__OBJECTIVE__
Using the data that follows, return exactly the lines from the one that contains "mat('roof_sheet', (.28, .17, .10), .6, var=.1, vscale=1)" through the one that contains "mat('grille', (.42, .38, .31), .6)", ends included.

__DATA EXCERPT__
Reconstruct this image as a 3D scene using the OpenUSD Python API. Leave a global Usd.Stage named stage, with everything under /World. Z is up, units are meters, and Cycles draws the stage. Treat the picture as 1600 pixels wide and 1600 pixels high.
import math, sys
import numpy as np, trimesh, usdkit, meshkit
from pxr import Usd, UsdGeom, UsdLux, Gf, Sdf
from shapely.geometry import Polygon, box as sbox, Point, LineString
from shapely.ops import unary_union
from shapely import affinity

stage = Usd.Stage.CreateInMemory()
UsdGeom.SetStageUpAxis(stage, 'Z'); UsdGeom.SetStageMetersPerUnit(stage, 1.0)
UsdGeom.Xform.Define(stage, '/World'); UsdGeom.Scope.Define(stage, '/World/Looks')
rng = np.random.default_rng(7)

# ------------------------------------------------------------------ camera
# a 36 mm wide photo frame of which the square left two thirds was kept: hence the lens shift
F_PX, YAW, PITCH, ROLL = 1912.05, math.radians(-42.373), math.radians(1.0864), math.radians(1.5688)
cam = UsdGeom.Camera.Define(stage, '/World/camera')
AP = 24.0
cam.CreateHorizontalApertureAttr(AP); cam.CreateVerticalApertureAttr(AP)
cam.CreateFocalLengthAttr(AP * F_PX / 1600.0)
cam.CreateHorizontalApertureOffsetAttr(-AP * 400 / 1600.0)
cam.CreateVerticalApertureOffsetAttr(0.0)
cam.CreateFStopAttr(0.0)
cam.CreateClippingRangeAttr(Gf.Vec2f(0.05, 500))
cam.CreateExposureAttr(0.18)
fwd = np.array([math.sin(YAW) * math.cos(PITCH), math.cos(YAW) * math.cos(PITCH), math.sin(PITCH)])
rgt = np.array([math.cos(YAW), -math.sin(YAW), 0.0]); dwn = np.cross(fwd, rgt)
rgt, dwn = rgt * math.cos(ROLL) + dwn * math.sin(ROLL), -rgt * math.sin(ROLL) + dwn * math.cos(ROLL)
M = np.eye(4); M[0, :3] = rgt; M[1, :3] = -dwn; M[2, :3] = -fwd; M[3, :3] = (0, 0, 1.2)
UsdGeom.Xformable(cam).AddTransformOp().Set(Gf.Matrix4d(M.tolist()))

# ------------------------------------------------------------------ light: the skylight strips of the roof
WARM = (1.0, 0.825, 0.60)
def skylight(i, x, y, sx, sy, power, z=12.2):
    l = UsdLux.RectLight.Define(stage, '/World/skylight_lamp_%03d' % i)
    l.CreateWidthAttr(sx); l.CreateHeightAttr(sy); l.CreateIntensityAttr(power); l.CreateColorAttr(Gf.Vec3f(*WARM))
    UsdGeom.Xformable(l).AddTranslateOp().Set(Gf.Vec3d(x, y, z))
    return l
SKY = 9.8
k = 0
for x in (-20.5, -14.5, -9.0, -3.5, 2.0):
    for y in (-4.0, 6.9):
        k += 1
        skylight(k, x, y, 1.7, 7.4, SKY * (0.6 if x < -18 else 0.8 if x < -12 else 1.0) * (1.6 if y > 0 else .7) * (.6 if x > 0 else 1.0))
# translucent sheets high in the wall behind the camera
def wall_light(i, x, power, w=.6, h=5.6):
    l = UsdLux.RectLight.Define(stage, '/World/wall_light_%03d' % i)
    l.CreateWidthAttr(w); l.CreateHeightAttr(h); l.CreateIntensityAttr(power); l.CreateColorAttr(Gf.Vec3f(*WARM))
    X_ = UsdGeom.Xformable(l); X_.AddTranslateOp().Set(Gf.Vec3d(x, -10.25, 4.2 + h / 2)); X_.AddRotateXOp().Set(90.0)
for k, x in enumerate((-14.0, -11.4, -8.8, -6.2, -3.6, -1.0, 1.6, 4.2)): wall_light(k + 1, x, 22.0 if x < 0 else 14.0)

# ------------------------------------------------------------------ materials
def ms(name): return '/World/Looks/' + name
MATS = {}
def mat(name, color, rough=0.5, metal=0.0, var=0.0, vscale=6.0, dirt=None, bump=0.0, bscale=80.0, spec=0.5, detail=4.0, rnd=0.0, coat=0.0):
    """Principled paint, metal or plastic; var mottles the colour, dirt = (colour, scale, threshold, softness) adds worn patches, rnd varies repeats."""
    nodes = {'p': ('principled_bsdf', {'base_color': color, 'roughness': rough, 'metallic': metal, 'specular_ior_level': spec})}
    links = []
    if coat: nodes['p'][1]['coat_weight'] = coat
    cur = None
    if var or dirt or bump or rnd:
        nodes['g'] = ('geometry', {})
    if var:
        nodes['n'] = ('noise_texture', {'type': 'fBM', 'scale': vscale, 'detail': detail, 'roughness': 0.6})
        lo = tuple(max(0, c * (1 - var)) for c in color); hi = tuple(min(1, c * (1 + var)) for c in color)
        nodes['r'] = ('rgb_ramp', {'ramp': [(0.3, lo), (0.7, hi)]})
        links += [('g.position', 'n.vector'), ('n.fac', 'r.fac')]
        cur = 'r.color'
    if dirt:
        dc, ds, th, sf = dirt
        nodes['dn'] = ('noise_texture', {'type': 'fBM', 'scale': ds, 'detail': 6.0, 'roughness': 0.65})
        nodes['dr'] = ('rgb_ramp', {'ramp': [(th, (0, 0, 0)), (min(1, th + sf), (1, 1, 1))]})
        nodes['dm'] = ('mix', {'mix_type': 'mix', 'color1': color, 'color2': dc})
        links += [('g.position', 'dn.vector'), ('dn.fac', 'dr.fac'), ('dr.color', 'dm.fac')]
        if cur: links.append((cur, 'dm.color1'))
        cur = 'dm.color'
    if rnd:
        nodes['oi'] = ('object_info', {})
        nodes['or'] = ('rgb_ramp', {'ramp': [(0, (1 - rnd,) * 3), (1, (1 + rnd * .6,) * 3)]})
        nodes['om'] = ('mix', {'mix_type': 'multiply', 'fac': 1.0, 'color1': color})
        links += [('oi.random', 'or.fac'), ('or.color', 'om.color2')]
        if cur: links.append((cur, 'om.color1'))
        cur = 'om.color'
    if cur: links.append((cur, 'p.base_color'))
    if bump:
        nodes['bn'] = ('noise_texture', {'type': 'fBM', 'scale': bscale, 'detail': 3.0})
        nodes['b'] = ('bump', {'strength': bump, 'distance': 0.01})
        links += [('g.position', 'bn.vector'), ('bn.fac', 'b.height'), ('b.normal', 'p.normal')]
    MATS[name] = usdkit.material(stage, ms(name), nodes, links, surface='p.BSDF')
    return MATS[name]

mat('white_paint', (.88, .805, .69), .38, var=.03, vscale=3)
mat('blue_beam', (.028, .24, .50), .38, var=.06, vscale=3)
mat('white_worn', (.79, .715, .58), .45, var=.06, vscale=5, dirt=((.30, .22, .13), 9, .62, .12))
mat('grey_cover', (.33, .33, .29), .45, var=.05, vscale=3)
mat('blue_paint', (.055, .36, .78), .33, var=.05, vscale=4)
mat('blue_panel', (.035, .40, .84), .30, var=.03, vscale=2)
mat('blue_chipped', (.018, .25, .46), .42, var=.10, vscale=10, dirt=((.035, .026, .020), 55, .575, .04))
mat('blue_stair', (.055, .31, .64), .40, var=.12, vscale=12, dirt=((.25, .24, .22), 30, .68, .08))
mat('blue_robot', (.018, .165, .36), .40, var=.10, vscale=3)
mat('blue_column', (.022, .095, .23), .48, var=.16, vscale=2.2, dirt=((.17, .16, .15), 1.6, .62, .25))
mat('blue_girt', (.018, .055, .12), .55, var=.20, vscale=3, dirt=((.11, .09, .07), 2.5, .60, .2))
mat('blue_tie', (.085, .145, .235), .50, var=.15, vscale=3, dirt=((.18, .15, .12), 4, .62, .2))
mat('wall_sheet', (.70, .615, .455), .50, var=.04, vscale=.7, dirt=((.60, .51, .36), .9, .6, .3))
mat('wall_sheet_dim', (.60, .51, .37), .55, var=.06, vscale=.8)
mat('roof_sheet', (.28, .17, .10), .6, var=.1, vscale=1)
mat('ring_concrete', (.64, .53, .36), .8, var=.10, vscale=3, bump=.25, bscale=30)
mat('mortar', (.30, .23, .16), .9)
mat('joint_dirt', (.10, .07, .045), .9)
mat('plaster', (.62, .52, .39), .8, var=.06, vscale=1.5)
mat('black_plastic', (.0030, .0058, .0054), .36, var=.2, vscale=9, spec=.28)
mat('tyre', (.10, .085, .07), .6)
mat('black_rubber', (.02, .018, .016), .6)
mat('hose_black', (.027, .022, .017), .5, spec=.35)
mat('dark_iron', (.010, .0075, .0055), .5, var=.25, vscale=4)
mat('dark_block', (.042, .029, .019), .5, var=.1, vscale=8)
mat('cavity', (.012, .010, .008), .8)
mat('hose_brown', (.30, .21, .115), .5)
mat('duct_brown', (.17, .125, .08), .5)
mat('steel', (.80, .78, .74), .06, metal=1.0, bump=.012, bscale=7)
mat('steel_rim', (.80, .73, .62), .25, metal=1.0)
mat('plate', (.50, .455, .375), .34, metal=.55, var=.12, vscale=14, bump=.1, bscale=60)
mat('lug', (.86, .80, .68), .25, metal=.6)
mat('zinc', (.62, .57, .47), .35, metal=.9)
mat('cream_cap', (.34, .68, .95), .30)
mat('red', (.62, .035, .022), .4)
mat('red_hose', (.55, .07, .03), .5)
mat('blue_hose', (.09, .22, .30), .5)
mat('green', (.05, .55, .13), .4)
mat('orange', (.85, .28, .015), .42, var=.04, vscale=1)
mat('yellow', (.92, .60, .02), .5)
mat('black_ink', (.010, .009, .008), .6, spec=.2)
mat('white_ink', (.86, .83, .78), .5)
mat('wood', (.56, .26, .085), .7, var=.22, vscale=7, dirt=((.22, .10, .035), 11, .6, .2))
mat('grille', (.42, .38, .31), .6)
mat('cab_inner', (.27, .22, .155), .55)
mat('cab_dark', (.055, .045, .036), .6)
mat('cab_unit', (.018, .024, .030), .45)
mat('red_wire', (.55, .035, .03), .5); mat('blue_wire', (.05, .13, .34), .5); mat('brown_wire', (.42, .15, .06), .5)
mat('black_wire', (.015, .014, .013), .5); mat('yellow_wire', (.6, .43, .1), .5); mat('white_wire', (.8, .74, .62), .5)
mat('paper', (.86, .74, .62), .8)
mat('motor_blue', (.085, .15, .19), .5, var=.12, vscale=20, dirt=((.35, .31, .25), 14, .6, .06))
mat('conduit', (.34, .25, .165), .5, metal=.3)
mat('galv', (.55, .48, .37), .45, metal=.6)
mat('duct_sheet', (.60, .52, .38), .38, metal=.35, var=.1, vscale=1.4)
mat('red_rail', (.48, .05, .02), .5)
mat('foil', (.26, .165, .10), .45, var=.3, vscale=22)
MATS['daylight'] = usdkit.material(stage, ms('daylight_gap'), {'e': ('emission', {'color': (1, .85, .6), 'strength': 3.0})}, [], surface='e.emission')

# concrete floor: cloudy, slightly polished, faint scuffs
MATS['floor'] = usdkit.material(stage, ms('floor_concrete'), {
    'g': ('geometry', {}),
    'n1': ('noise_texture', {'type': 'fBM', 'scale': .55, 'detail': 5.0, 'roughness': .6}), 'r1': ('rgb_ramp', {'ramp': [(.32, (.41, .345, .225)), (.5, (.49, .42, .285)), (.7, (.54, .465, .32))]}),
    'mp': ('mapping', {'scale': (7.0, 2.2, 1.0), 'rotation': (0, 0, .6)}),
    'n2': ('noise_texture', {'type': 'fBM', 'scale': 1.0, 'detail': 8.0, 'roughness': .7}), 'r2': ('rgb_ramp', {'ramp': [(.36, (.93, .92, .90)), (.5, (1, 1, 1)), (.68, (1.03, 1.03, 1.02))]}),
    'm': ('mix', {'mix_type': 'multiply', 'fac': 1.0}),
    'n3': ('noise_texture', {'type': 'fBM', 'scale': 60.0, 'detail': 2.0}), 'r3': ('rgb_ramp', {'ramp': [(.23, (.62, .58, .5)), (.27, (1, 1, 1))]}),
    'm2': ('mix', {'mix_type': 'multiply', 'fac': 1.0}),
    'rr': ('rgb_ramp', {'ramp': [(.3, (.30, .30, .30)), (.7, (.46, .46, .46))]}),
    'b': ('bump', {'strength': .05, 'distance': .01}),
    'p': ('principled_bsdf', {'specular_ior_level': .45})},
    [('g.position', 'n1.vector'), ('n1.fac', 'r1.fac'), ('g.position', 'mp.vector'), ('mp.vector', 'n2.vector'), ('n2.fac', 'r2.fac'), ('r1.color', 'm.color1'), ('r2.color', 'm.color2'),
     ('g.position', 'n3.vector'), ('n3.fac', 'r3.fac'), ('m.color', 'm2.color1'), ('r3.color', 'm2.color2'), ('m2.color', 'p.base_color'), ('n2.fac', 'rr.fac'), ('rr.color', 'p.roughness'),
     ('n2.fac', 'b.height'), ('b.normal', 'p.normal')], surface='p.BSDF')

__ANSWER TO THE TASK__
mat('roof_sheet', (.28, .17, .10), .6, var=.1, vscale=1)
mat('ring_concrete', (.64, .53, .36), .8, var=.10, vscale=3, bump=.25, bscale=30)
mat('mortar', (.30, .23, .16), .9)
mat('joint_dirt', (.10, .07, .045), .9)
mat('plaster', (.62, .52, .39), .8, var=.06, vscale=1.5)
mat('black_plastic', (.0030, .0058, .0054), .36, var=.2, vscale=9, spec=.28)
mat('tyre', (.10, .085, .07), .6)
mat('black_rubber', (.02, .018, .016), .6)
mat('hose_black', (.027, .022, .017), .5, spec=.35)
mat('dark_iron', (.010, .0075, .0055), .5, var=.25, vscale=4)
mat('dark_block', (.042, .029, .019), .5, var=.1, vscale=8)
mat('cavity', (.012, .010, .008), .8)
mat('hose_brown', (.30, .21, .115), .5)
mat('duct_brown', (.17, .125, .08), .5)
mat('steel', (.80, .78, .74), .06, metal=1.0, bump=.012, bscale=7)
mat('steel_rim', (.80, .73, .62), .25, metal=1.0)
mat('plate', (.50, .455, .375), .34, metal=.55, var=.12, vscale=14, bump=.1, bscale=60)
mat('lug', (.86, .80, .68), .25, metal=.6)
mat('zinc', (.62, .57, .47), .35, metal=.9)
mat('cream_cap', (.34, .68, .95), .30)
mat('red', (.62, .035, .022), .4)
mat('red_hose', (.55, .07, .03), .5)
mat('blue_hose', (.09, .22, .30), .5)
mat('green', (.05, .55, .13), .4)
mat('orange', (.85, .28, .015), .42, var=.04, vscale=1)
mat('yellow', (.92, .60, .02), .5)
mat('black_ink', (.010, .009, .008), .6, spec=.2)
mat('white_ink', (.86, .83, .78), .5)
mat('wood', (.56, .26, .085), .7, var=.22, vscale=7, dirt=((.22, .10, .035), 11, .6, .2))
mat('grille', (.42, .38, .31), .6)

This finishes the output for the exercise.